Para o economista Fernando Rezende, os deputados
municipalizaram a política estadual ao se voltarem unicamente para as
microrregiões que concentram seus eleitorados
Os
estados acumularam um rombo de R$ 56 bilhões em suas contas do primeiro
semestre. Com exceções de Acre, Ceará, Maranhão, Alagoas, Minas Gerais,
Pernambuco e Rio Grande do Sul, todos os demais fecharam no vermelho a primeira
metade do ano.
Há
vários culpados por essa situação, que remonta à Constituição em 1988, quando
se discutiu a redistribuição das receitas, mas foi ignorada a redistribuição
dos novos encargos sociais criados pelos Constituintes. É possível apontar
culpados mais recentes, como as desonerações fiscais da União, que refletiu na
diminuição das transferências entre os demais entes federativos.
A
verdade é que nesse meio tempo os estados perderam representatividade no plano
nacional. “O que os governadores decidem de relevante em seus estados? Não
decidem nem mesmo sobre os seus orçamentos”, disse o economista Fernando
Rezende, em palestra realizada no Conselho de Altos Estudos de Finanças e
Tributação (Caeft), da Associação Comercial de São Paulo (ACSP).
Hoje
há grande centralização do poder econômico no plano federal, e dificilmente
essa realidade irá mudar com reformas pontuais.
Para
Rezende, seria necessária uma reforma do modelo federativo, algo que envolveria
um regime tributário que permita repartir as competências de cada ente que
arrecada com um sistema de transferência que equilibre a distribuição das
receitas. “Esse modelo deveria incentivar a cooperação entre as unidades da
federação na gestão das políticas que são de interesse da população”, disse o
economista.
A
PEC do teto, que até tem potencial para provocar essa discussão, deixou para o
futuro questões essenciais. “A PEC não vincula os entes subnacionais (estados e
municípios), não trata de acordos de transferência de recursos da repatriação,
ou seja, não coloca o dedo na ferida”, afirmou Fernando Facury Scaff, professor
de direito financeiro na USP.
Para
Scaff, o caminho da reforma do modelo federativo tem de ser político. O que não
traz muito alento. Os estados estão desamparados no âmbito do legislativo.
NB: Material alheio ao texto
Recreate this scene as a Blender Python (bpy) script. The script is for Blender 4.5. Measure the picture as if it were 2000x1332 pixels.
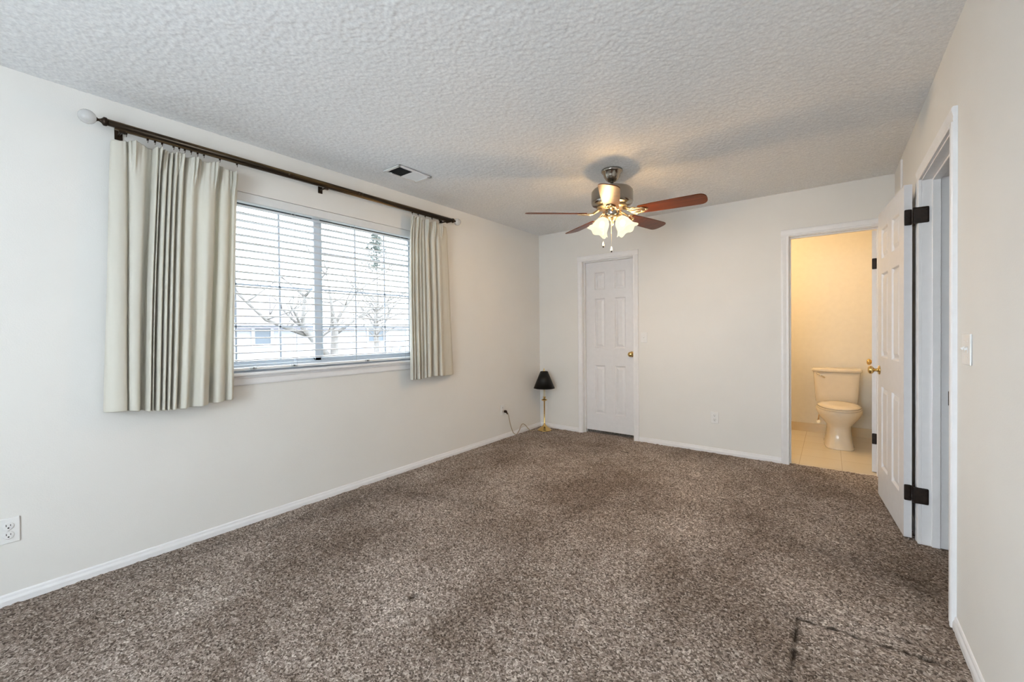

No
meio acadêmico hoje se discute a chamada “municipalização da política
estadual”.
Segundo
Rezende, os deputados estaduais montam suas estratégias políticas com base nas
microrregiões que concentram a maior parte dos seus eleitores. Ou seja, eles
trabalham com o foco nos municípios que lhes garantem mais votos. “Nesse processo,
a agenda dos estados na política nacional foi ficando de fora”, disse o
economista.
A
falta de uma agenda legislativa comum entre os representantes estaduais e a
omissão da União nas políticas de desenvolvimento regionais contribuiu para a
crise dos estados. A arma dos governadores para enfrentar essa falta de
representatividade é o ICMS.
Desencadearam
a guerra fiscal, reduzindo a base de cálculo desse imposto na tentativa de
atrair empresas para suas regiões. Evidentemente o ideal seria chamar a atenção
desses investidores por meio de infraestrutura adequada ou mão de obra
qualificada. “Mas os estados não têm poder sobre os seus orçamentos. Restou
então a caneta para dar incentivos”, disse Rezende.
Desde
então passou a ser complicado existir um entendimento entre os governadores “A
guerra fiscal é um problema de posicionamento político mais do que econômico. E
não há ambiente político para se falar em uma reforma do ICMS que federalize
este imposto”, disse Scaff.
De
qualquer modo, a briga pelo ICMS parece ser inglória. A base desse imposto vem
sendo erodida pelo advento de novas tecnologias, principalmente no âmbito das
comunicações, energia e combustíveis.
A
base do ICMS também diminuiu à medida que o governo federal passou a criar as
contribuições para o Pis/Cofins. Não é à toa que hoje a arrecadação do ICMS, em
percentual do PIB, é a mesma que na década de 1970, quando não entravam no seu
cálculo nem energia, nem combustíveis nem comunicação.
Individualmente,
será difícil aos estados saírem do buraco fiscal no qual se encontram.
Provavelmente, se eles se concentrarem em interesses nacionais comuns, ainda
que as diferenças regionais sejam respeitadas, possam construir um caminho
melhor. O que é, afinal, a base de uma federação.